Today the commemoration of Lewis and Clark conjures fairy tale images of buckskin-clad hero’s; a troupe of flintlock wielding Daniel Boones. Keywords such as courageous, heroic, adventurous and honorable have successfully disguised the more revealing terms such as reconnaissance, subjugation, exploitive, and thieving. Certainly, one can appreciate the tenacity required to make such a journey. But to window-dress the intent of the journey with Hollywood style hype is little more then a continuation of a deception that has been passed upon the public for two centuries.

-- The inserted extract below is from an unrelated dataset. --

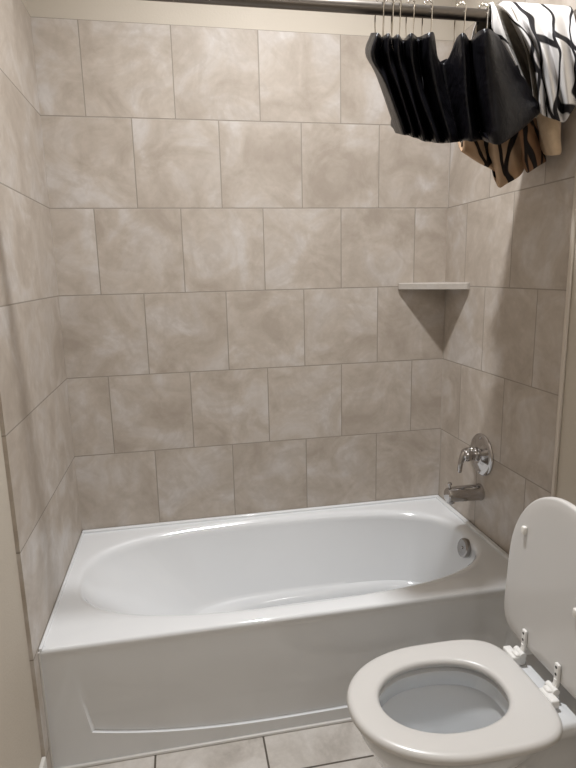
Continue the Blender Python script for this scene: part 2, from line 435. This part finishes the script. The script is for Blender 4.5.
R_.append(rect_ring(0, FY, HZ - .012)); R_.append(rect_ring(0, FY + .0015, HZ - .005)); R_.append(rect_ring(0, FY + .005, HZ - .001))
R_.append(rect_ring(0, FY + .010, HZ))
def lerp(a, b, t): return a + (b - a) * t
TOP = (.040, 1.486, -.682, -.040); BOT = (.47, 1.385, -.59, -.165)
for ins, dz in ((-.012, 0), (0, -.0005), (.010, -.003), (.018, -.009), (.024, -.018)):
    R_.append(ell(TOP[0] + ins, TOP[1] - ins, TOP[2] + ins, TOP[3] - ins, 2.75, HZ + dz))
T2 = (.064, 1.462, -.658, -.064)
NS = 26
for i in range(1, NS + 1):
    s = i / NS
    if s < .72: q = s / .72; gx = .80 * q; z = lerp(HZ - .018, .105, q)
    else:
        q = (s - .72) / .28 * PI / 2; gx = .80 + .22 * math.sin(q) ** 1.2 * 1.0 + .06 * (1 - math.cos(q)); z = .105 - .04 * (1 - math.cos(q)) - .0 * q
    # the lounging end is scooped, the drain end is steep
    gl = gx ** 1.15
    R_.append(ell(lerp(T2[0], BOT[0], gl), lerp(T2[1], BOT[1], gx ** 1.5), lerp(T2[2], BOT[2], gx ** 1.2), lerp(T2[3], BOT[3], gx ** 1.2), lerp(2.75, 3.8, gx), z))
last = R_[-1]; cx = sum(p.x for p in last) / len(last); cy = sum(p.y for p in last) / len(last)
for k in (.85, .6, .3, .03):
    R_.append([Vector((cx + (p.x - cx) * k, cy + (p.y - cy) * k, .065 - .004 * (1 - k))) for p in last])
g = Geo(); g.rings(R_, False, True)
g.make('basin', M['enamel'], tub, auto=50)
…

We are told that the commemoration is an opportunity for tribes to tell their stories. At face value, this appears valid. But what would this commemoration be without the involvement of the tribal nations? Knowing the commemoration would be flat without this interaction, the question then becomes, how can tribes be entice to participate, knowing that Lewis and Clark represents the beginning of the end for most of them? The answers are listed prominently in the government’s how-to book of tribal relations; toss a few trinkets, fluff up the chest, and say what ever is necessary to get what you want.
They offer the tribes grants, “trinkets”, and laud the value of telling the tribal perspective, “saying what they have to, to get what they want.” What they want is tribal culture and participation.
Hundreds of millions of dollars will be spent during the commemoration. Cities, Counties and States will benefit greatly. Citizens will get the Hollywood production they know and love. And when the dust settles, what will the Chinooks have gained?
We will still be a landless tribe, within our country. We will still struggle to keep the lights on in our one-room office. We will still have never been legally compensated for millions of acres of our land. We will still suffer from diabetes, racism, cultural exploitation and intrusion by ‘recognized’ and make-believe tribes.
But hey, at least we got to tell our story.